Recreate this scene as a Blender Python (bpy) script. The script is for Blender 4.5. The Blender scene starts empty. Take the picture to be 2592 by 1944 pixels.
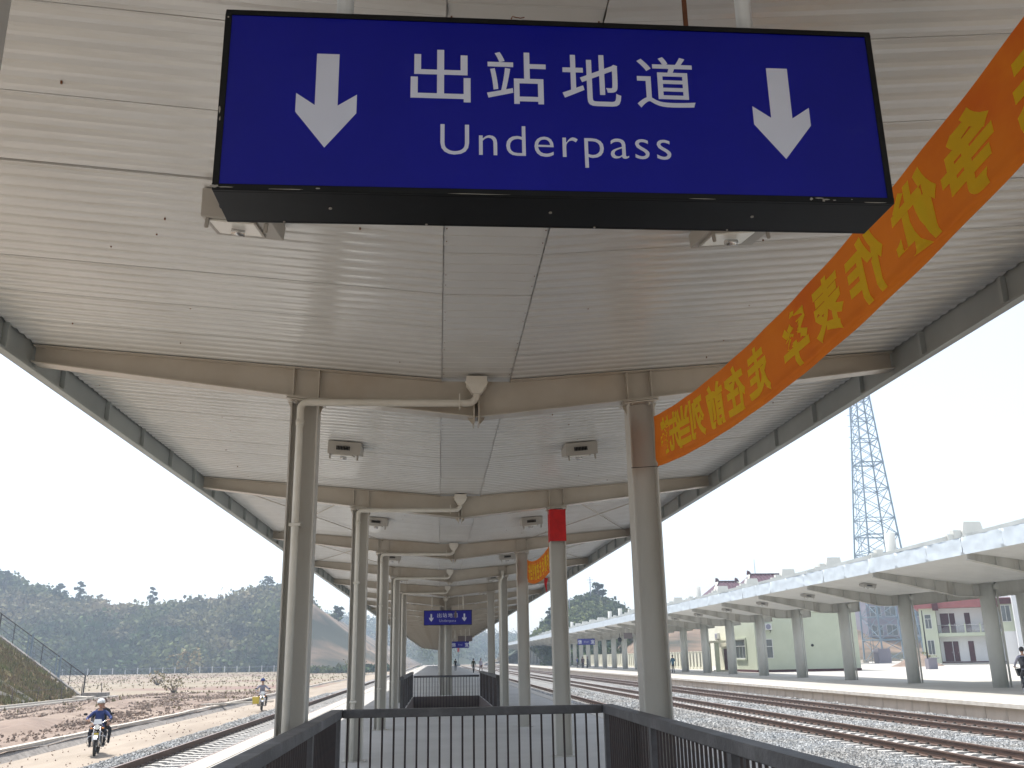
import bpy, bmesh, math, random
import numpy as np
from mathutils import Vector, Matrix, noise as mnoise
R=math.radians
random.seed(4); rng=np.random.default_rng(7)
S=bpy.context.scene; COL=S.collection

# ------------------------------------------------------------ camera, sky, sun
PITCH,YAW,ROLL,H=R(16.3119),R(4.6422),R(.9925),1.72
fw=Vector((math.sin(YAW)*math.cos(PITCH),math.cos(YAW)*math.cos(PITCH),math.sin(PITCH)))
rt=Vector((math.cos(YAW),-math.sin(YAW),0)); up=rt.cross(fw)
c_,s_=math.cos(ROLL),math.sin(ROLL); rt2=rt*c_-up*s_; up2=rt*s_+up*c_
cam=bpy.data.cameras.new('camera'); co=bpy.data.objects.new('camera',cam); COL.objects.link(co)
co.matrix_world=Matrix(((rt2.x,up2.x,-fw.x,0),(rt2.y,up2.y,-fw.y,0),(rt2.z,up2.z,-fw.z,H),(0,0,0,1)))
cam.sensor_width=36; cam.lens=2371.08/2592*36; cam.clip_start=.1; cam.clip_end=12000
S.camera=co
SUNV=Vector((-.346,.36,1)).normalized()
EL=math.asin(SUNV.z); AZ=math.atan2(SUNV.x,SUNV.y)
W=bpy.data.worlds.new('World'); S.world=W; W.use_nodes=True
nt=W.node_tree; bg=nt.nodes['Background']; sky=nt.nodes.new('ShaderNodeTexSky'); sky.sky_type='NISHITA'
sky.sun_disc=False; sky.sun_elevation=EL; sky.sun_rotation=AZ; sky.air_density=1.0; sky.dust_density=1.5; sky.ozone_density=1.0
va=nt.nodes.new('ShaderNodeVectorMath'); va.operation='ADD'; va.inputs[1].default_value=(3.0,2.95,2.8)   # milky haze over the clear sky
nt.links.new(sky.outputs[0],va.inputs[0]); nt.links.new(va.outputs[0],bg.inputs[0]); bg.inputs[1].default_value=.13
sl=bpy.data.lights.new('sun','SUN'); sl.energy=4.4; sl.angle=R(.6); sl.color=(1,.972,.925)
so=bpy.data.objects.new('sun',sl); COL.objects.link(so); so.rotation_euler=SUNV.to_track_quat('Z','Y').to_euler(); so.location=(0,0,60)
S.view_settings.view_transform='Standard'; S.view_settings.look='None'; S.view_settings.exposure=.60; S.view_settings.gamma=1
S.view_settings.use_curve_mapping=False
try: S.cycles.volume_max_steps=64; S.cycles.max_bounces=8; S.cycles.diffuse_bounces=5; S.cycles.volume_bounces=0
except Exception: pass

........

Written instruction. Your task is to reproduce exactly the lines from the start of the data above through the line containing "S=bpy.context.scene; COL=S.collection", leaving every picture out.

Answer to this exercise.
Recreate this scene as a Blender Python (bpy) script. The script is for Blender 4.5. The Blender scene starts empty. Take the picture to be 2592 by 1944 pixels.
import bpy, bmesh, math, random
import numpy as np
from mathutils import Vector, Matrix, noise as mnoise
R=math.radians
random.seed(4); rng=np.random.default_rng(7)
S=bpy.context.scene; COL=S.collection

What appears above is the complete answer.